1927 Was One Hell of a Year

Posted on 09/21/2019 in misc

I finished Bill Bryson’s book One Summer: America,1927 last night. It’s a highly entertaining tour of the ridiculous number of momentous events that happened over the summer of 1927.

So it is perhaps worth pausing for a moment to remember just some of the things that happened that summer: Babe Ruth hit sixty home runs. The Federal Reserve made the mistake that precipitated the stock market crash. Al Capone enjoyed his last summer of eminence. The Jazz Singer was filmed. Television was created. Radio came of age. Sacco and Vanzetti were executed. President Coolidge chose not to run. Work began on Mount Rushmore. The Mississippi flooded as it never had before. A madman in Michigan blew up a school and killed forty-four people in the worst slaughter of children in American history. Henry Ford stopped making the Model T and promised to stop insulting Jews. And a kid from Minnesota flew across an ocean and captivated the planet in a way it had never been captivated before. Whatever else it was, it was one hell of a summer.

Sounds good, right? But consider the details.

Waverley Root and Richard de Rochemont in their authoritative book Eating in America report that 11,700 people died in 1927 alone from imbibing drink poisoned by the government.

The Federal government poisoned alcohol and released it into the market with the hopes it would kill people that drink.

This Mississippi River flooded in one of the worst disasters to ever hit the country. The Federal Govt. did nothing about it. Ultimately charity and churches managed to raise about $20 a person to help. And by “people” we of course mean white people. The official death toll was 1000 because nobody bothered to count non-whites. Although a side effect of that was that many displaced blacks moved north to start over, hastening the integration of the big industrial cities like Detroit and Chicago.

The KKK grew dramatically through the mid 1920s, and Eugenics took the country by storm. The IQ test was invented not to sort out the smart people, but to identify the people that should be sterilized.

Altogether at least sixty thousand people were sterilized because of Laughlin’s efforts. At the peak of the movement in the 1930s, some thirty states had sterilization laws, though only Virginia and California made wide use of them. It is perhaps worth noting that sterilization laws remain on the books in twenty states today.

One of America’s most admired industrialists, Henry Ford, was a Nazi of little intelligence.

He was defiantly narrow-minded, barely educated, and at least close to functionally illiterate. His beliefs were powerful but consistently dubious, and made him seem, in the words of The New Yorker, “mildly unbalanced.” He did not like bankers, doctors, liquor, tobacco, idleness of any sort, pasteurized milk, Wall Street, overweight people, war, books or reading, J. P. Morgan and Co., capital punishment, tall buildings, college graduates, Roman Catholics, or Jews. Especially he didn’t like Jews.
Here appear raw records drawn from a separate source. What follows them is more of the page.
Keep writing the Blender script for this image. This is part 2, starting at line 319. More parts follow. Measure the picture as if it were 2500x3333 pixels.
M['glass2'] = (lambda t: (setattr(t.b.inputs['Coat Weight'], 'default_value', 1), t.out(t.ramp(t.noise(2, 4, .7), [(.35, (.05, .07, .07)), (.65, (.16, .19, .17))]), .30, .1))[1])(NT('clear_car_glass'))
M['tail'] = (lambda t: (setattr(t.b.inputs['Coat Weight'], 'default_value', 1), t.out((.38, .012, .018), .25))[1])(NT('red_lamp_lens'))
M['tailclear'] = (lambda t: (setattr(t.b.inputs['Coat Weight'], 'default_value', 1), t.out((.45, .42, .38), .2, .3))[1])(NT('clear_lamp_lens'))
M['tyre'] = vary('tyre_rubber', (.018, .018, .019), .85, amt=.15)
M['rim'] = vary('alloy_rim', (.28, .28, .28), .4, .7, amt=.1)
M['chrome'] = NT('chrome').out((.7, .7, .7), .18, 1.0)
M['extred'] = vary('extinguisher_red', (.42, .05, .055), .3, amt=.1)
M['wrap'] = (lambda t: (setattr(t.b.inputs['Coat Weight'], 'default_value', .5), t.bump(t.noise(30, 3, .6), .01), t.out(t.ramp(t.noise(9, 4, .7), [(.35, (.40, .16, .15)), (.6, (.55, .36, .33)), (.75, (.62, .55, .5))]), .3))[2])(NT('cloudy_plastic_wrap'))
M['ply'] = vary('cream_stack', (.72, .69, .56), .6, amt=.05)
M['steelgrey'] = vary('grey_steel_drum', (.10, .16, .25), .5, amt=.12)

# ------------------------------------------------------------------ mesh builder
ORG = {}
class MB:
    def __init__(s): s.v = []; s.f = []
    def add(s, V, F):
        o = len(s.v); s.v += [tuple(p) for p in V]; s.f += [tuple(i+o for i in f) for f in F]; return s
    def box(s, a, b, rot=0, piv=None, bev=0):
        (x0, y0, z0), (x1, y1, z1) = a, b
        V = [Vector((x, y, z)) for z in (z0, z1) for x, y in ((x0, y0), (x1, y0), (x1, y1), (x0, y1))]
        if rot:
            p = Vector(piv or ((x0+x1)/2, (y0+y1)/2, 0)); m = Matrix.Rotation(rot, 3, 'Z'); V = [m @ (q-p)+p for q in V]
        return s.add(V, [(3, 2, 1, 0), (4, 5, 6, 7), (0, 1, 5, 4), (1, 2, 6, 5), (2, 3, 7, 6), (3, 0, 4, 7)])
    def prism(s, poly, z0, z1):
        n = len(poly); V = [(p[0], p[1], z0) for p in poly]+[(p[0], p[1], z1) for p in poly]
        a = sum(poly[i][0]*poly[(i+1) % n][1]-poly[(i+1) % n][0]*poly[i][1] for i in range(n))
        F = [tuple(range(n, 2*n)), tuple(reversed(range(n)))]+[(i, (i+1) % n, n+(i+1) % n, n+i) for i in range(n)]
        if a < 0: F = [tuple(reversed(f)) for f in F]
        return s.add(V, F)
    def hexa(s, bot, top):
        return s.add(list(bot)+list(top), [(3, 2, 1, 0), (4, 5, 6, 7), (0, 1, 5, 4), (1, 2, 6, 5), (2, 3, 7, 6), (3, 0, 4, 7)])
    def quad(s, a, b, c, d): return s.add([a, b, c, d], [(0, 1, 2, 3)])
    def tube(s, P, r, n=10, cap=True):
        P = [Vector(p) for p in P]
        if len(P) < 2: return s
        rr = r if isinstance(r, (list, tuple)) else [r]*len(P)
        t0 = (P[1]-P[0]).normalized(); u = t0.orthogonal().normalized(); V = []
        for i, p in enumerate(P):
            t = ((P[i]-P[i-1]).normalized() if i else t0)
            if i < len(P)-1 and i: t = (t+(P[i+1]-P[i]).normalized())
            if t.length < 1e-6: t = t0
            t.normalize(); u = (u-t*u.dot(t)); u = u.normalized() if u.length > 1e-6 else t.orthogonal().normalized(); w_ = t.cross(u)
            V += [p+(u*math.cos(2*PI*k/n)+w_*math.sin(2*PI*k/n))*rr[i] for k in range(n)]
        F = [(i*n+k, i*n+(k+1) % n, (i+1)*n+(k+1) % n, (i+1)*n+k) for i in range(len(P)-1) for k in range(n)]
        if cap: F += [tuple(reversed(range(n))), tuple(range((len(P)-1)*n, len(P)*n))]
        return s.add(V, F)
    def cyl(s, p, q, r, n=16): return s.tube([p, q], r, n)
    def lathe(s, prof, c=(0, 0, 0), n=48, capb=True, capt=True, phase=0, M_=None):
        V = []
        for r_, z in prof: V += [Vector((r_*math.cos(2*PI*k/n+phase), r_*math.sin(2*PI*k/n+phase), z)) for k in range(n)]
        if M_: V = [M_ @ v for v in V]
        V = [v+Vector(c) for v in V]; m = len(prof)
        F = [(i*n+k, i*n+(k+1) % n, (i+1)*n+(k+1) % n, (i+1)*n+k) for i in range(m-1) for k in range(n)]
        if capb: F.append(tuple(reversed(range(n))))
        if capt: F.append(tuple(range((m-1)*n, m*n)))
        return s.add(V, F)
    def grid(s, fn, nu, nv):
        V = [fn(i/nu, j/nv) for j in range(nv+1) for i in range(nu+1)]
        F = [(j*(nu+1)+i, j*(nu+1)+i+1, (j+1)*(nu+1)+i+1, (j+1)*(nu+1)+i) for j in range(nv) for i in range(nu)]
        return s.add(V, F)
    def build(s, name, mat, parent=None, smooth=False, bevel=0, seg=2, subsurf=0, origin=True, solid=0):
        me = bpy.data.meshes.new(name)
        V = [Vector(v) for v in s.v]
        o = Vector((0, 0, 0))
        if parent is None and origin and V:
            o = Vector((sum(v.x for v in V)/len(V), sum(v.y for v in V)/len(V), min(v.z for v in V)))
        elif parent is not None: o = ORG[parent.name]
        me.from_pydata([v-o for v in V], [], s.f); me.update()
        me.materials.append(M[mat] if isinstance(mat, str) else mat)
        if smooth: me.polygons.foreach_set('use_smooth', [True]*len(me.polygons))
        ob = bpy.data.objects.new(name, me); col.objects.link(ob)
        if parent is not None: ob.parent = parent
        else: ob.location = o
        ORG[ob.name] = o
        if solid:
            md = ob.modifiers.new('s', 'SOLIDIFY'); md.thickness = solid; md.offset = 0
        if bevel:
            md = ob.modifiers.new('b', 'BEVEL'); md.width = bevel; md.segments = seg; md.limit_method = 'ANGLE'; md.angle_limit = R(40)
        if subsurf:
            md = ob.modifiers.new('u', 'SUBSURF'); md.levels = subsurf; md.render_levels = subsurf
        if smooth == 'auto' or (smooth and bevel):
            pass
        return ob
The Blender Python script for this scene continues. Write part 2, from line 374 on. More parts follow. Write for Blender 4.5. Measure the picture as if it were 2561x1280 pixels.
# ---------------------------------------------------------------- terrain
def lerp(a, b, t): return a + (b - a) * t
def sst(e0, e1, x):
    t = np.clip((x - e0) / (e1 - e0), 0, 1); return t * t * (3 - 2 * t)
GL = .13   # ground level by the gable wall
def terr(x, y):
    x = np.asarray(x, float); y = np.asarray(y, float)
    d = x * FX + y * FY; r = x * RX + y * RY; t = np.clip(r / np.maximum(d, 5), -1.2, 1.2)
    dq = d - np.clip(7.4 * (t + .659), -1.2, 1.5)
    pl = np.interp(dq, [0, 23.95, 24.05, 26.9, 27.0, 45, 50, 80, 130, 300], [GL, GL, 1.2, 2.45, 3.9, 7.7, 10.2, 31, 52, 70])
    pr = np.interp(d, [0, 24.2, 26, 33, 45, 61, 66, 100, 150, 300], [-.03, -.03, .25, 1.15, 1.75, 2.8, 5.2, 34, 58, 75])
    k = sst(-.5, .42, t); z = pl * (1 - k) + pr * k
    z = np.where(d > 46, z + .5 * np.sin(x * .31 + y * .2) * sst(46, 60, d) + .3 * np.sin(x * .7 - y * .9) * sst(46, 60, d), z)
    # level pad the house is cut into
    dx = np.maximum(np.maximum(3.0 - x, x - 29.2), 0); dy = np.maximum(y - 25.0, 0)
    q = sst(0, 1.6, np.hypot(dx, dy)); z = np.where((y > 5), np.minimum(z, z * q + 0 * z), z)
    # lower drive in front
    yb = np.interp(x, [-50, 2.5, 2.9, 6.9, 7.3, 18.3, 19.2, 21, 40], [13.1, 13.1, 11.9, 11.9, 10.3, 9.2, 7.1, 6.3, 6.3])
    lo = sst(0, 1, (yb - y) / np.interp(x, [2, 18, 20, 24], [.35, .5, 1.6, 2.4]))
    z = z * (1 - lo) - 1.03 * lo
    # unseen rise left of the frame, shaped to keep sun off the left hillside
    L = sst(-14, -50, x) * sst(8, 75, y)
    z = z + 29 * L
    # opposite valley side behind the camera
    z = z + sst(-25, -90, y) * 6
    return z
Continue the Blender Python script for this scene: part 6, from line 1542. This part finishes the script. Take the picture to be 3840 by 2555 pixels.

Sound like anybody in a position of power in 2019?

Henry Ford had the additional distinction of being the only American mentioned favorably in Mein Kampf, Adolf Hitler’s memoir of 1925.

Oh, and about that doubling the average wage so that everybody could afford to buy a car? Pure marketing bullshit.

In 1914, Ford not only introduced the eight-hour day and the forty-hour week but also doubled average salaries to $5 a day in what is often presented as an act of revolutionary magnanimity. In fact, the wage increase was necessitated by the costly waste of high employee turnover—a breathtaking 370 percent in 1913

Ford employees could be ordered to clean their houses, tidy their yards, sleep in American-style beds, increase their savings, modify their sexual behavior, and otherwise abandon any practice that a Ford inspector deemed “derogatory to good physical manhood or moral character.”

1927 also saw Lindbergh make his historic flight, followed by a barnstorming tour of America; and the explosion of the “talkie” movie. Both would have dramatic impacts on America, and the world.

Whether Lindbergh knew it or not, his tour of America did far more to transform the future of aviation than his daring dash to Paris ever could.

His flying to visit every state normalized human air flight. Boeing was barely hanging on when Lindbergh landed in Paris. They were booming by the time his tour of America was over. Americans saw somebody routinely flying from point A to point B as a normal mode of transportation that summer. It changed everything about how we looked at human flight.

Also, movies went from 100% silent to 90% talkie in two years. A side effect is that talkies exported American speech and American ideas throughout the world almost overnight. If you look at the rapid rise of America as a world power in the 2nd quarter of the 1900s talkies probably have as much to so with it as winning a couple of World Wars.

One more thing, Lindbergh was also a Nazi that favored Eugenics.